Material shown:

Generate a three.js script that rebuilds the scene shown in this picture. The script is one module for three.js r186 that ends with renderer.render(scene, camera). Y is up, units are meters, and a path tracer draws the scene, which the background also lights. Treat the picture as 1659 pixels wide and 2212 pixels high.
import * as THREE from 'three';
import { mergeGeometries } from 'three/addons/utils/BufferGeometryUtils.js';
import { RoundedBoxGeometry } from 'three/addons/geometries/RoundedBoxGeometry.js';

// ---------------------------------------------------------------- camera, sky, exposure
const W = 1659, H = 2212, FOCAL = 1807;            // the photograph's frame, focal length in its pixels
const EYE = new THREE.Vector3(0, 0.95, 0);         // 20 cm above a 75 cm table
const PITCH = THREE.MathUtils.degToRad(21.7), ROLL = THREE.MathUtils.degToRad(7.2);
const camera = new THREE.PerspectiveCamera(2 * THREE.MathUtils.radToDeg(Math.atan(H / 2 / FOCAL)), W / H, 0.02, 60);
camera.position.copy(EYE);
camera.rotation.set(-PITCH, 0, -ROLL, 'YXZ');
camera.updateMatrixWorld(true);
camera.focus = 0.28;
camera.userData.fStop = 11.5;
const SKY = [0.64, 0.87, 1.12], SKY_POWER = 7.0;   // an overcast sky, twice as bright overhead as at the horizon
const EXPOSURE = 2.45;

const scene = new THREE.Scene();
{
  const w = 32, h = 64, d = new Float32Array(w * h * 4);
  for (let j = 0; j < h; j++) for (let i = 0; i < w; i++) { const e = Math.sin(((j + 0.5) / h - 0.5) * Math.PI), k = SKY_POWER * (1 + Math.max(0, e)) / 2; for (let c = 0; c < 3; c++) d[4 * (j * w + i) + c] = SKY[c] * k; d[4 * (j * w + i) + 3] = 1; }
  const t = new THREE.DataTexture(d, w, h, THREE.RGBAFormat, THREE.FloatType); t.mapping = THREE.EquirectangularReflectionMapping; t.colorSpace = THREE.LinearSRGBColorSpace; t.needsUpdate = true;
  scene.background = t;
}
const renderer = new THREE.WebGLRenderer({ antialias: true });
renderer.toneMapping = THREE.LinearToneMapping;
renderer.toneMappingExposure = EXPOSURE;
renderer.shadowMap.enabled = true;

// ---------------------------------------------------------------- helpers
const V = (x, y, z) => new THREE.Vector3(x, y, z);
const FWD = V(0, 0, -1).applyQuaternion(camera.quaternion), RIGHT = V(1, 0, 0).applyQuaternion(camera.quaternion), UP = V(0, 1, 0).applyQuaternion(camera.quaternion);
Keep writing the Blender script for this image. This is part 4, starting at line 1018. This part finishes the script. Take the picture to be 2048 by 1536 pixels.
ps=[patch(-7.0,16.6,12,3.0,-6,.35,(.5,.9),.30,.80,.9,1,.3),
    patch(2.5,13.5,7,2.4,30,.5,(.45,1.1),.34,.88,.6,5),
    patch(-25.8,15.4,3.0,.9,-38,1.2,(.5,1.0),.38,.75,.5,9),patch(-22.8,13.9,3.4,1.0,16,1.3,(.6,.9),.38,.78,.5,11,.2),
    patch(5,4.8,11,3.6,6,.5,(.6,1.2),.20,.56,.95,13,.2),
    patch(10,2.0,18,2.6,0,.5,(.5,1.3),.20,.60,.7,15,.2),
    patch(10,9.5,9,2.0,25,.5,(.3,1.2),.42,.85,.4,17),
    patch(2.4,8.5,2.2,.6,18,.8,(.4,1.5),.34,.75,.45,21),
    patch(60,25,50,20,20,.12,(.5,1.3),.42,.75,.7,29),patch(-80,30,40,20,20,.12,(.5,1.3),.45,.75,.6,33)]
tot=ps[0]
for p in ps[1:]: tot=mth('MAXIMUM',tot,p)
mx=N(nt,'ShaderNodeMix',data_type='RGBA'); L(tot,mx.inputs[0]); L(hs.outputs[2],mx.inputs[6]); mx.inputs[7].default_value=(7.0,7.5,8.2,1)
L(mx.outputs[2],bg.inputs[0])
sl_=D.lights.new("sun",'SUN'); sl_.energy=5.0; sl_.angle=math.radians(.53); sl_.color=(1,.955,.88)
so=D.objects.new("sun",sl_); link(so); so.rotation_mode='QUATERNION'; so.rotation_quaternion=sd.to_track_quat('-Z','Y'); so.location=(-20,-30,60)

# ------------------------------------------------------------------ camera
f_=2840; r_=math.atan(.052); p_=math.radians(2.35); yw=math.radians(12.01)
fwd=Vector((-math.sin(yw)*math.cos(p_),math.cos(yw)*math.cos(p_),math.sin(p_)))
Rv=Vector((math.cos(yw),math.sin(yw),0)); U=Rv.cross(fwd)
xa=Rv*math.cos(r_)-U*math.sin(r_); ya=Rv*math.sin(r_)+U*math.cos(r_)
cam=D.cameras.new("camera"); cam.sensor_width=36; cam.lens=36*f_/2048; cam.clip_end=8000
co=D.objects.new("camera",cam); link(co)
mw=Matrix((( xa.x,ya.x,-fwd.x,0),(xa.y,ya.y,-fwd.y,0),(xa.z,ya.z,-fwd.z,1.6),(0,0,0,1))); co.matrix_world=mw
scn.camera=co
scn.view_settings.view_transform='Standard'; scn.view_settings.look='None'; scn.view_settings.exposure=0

Goal: Everything from the first line of the data through the line containing "const EXPOSURE = 2.45;" should be echoed exactly. Add nothing.

Right answer:
Generate a three.js script that rebuilds the scene shown in this picture. The script is one module for three.js r186 that ends with renderer.render(scene, camera). Y is up, units are meters, and a path tracer draws the scene, which the background also lights. Treat the picture as 1659 pixels wide and 2212 pixels high.
import * as THREE from 'three';
import { mergeGeometries } from 'three/addons/utils/BufferGeometryUtils.js';
import { RoundedBoxGeometry } from 'three/addons/geometries/RoundedBoxGeometry.js';

// ---------------------------------------------------------------- camera, sky, exposure
const W = 1659, H = 2212, FOCAL = 1807;            // the photograph's frame, focal length in its pixels
const EYE = new THREE.Vector3(0, 0.95, 0);         // 20 cm above a 75 cm table
const PITCH = THREE.MathUtils.degToRad(21.7), ROLL = THREE.MathUtils.degToRad(7.2);
const camera = new THREE.PerspectiveCamera(2 * THREE.MathUtils.radToDeg(Math.atan(H / 2 / FOCAL)), W / H, 0.02, 60);
camera.position.copy(EYE);
camera.rotation.set(-PITCH, 0, -ROLL, 'YXZ');
camera.updateMatrixWorld(true);
camera.focus = 0.28;
camera.userData.fStop = 11.5;
const SKY = [0.64, 0.87, 1.12], SKY_POWER = 7.0;   // an overcast sky, twice as bright overhead as at the horizon
const EXPOSURE = 2.45;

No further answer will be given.